What you are asked to do – Starting at the line that contains "Continue the Blender", print every remaining line of the entries, unchanged, and output nothing more.

Entries shown –
———
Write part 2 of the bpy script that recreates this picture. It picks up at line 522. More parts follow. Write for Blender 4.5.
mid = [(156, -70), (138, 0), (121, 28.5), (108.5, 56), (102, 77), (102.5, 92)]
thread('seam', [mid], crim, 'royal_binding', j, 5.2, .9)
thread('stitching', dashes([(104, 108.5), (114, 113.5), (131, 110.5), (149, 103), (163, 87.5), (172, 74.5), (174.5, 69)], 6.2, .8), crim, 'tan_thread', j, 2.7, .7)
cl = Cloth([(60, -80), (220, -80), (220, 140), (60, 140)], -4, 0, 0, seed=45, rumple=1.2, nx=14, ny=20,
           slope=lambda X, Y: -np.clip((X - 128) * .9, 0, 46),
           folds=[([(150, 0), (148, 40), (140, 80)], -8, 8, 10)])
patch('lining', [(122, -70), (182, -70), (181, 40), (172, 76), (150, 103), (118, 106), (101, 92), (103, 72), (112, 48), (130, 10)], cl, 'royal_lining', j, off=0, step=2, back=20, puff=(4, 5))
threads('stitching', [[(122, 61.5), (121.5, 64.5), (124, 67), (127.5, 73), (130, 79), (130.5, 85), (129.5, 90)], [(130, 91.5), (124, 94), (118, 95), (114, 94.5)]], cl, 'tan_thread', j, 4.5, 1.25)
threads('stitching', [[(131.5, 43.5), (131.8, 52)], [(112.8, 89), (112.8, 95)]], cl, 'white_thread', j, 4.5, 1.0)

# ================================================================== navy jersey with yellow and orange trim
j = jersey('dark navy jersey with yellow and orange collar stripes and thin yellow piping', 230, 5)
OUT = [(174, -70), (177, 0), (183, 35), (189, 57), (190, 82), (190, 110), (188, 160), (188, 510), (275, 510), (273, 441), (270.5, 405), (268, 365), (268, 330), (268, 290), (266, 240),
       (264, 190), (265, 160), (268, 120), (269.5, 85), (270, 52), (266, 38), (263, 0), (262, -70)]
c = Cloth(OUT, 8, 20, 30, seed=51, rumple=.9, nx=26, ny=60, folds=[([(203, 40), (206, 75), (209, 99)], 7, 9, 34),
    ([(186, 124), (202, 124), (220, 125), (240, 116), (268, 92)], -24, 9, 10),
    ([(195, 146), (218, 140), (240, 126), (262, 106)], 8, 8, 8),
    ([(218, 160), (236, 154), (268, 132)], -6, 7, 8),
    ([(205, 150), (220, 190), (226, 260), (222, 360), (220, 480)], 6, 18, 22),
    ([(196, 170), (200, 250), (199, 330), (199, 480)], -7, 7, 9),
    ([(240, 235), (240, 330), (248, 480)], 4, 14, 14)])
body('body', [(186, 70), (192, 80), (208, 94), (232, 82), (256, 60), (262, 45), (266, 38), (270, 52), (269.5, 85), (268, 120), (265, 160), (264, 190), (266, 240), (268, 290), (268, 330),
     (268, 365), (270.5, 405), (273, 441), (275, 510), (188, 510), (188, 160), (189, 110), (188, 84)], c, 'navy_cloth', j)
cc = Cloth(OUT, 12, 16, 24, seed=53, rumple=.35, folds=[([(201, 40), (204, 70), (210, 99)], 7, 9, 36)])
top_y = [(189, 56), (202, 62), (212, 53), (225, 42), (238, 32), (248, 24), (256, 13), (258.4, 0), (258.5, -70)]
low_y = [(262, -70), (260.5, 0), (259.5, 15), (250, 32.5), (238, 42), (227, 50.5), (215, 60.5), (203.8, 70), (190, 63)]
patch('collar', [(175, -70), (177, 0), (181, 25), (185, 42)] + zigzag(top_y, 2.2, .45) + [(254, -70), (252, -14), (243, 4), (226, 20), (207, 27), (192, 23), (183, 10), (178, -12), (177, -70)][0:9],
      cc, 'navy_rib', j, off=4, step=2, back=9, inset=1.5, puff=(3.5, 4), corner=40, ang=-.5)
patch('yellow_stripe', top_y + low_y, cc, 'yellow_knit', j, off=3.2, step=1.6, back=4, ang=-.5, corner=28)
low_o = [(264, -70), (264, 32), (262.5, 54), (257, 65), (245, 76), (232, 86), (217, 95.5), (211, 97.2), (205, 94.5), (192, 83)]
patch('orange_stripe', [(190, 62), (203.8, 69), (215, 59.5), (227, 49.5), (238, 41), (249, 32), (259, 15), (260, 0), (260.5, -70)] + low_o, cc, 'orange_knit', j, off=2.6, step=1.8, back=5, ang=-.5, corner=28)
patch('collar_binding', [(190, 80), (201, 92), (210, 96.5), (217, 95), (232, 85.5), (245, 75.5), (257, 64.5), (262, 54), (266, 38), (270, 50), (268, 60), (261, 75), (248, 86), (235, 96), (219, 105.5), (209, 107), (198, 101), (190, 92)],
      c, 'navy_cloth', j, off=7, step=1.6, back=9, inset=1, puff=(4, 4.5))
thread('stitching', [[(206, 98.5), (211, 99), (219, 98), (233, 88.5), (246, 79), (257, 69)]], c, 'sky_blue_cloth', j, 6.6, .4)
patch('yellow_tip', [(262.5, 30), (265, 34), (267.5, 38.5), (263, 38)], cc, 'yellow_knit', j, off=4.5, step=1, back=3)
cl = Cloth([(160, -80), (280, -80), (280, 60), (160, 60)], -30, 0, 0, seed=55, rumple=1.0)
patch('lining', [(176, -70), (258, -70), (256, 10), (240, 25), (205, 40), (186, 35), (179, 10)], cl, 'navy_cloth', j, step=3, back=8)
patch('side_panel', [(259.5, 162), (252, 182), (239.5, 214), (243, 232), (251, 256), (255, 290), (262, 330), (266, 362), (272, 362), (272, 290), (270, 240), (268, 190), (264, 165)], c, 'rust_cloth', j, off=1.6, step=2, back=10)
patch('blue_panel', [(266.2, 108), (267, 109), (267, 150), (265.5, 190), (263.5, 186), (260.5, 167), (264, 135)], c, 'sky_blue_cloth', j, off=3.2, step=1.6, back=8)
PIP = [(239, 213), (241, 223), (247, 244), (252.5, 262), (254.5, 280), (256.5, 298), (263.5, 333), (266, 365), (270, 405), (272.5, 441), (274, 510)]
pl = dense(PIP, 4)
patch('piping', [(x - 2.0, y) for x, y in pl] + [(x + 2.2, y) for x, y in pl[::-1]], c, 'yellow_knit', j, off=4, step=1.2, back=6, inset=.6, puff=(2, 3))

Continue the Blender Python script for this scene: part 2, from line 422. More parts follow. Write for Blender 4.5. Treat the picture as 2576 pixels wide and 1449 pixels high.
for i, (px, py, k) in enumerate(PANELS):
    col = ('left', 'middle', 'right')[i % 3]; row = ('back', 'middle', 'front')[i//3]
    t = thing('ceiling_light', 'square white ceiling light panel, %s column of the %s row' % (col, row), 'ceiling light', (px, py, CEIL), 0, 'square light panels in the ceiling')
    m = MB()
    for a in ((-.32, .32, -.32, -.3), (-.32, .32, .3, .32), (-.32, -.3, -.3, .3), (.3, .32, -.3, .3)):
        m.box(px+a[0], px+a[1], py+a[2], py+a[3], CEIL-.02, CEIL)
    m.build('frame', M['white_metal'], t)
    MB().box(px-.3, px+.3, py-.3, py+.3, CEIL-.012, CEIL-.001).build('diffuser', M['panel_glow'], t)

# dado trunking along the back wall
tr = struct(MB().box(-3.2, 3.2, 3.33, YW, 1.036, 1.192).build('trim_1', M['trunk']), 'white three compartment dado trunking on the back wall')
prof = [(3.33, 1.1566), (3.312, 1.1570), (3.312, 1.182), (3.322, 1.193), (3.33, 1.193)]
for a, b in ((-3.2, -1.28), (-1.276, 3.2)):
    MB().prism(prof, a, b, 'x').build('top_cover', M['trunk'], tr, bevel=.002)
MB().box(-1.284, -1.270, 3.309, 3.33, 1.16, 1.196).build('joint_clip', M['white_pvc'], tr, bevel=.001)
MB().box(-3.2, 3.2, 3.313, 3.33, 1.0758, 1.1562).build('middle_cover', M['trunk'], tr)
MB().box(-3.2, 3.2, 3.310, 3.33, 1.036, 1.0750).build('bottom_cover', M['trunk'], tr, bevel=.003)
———
Exercise response –
Continue the Blender Python script for this scene: part 2, from line 422. More parts follow. Write for Blender 4.5. Treat the picture as 2576 pixels wide and 1449 pixels high.
for i, (px, py, k) in enumerate(PANELS):
    col = ('left', 'middle', 'right')[i % 3]; row = ('back', 'middle', 'front')[i//3]
    t = thing('ceiling_light', 'square white ceiling light panel, %s column of the %s row' % (col, row), 'ceiling light', (px, py, CEIL), 0, 'square light panels in the ceiling')
    m = MB()
    for a in ((-.32, .32, -.32, -.3), (-.32, .32, .3, .32), (-.32, -.3, -.3, .3), (.3, .32, -.3, .3)):
        m.box(px+a[0], px+a[1], py+a[2], py+a[3], CEIL-.02, CEIL)
    m.build('frame', M['white_metal'], t)
    MB().box(px-.3, px+.3, py-.3, py+.3, CEIL-.012, CEIL-.001).build('diffuser', M['panel_glow'], t)

# dado trunking along the back wall
tr = struct(MB().box(-3.2, 3.2, 3.33, YW, 1.036, 1.192).build('trim_1', M['trunk']), 'white three compartment dado trunking on the back wall')
prof = [(3.33, 1.1566), (3.312, 1.1570), (3.312, 1.182), (3.322, 1.193), (3.33, 1.193)]
for a, b in ((-3.2, -1.28), (-1.276, 3.2)):
    MB().prism(prof, a, b, 'x').build('top_cover', M['trunk'], tr, bevel=.002)
MB().box(-1.284, -1.270, 3.309, 3.33, 1.16, 1.196).build('joint_clip', M['white_pvc'], tr, bevel=.001)
MB().box(-3.2, 3.2, 3.313, 3.33, 1.0758, 1.1562).build('middle_cover', M['trunk'], tr)
MB().box(-3.2, 3.2, 3.310, 3.33, 1.036, 1.0750).build('bottom_cover', M['trunk'], tr, bevel=.003)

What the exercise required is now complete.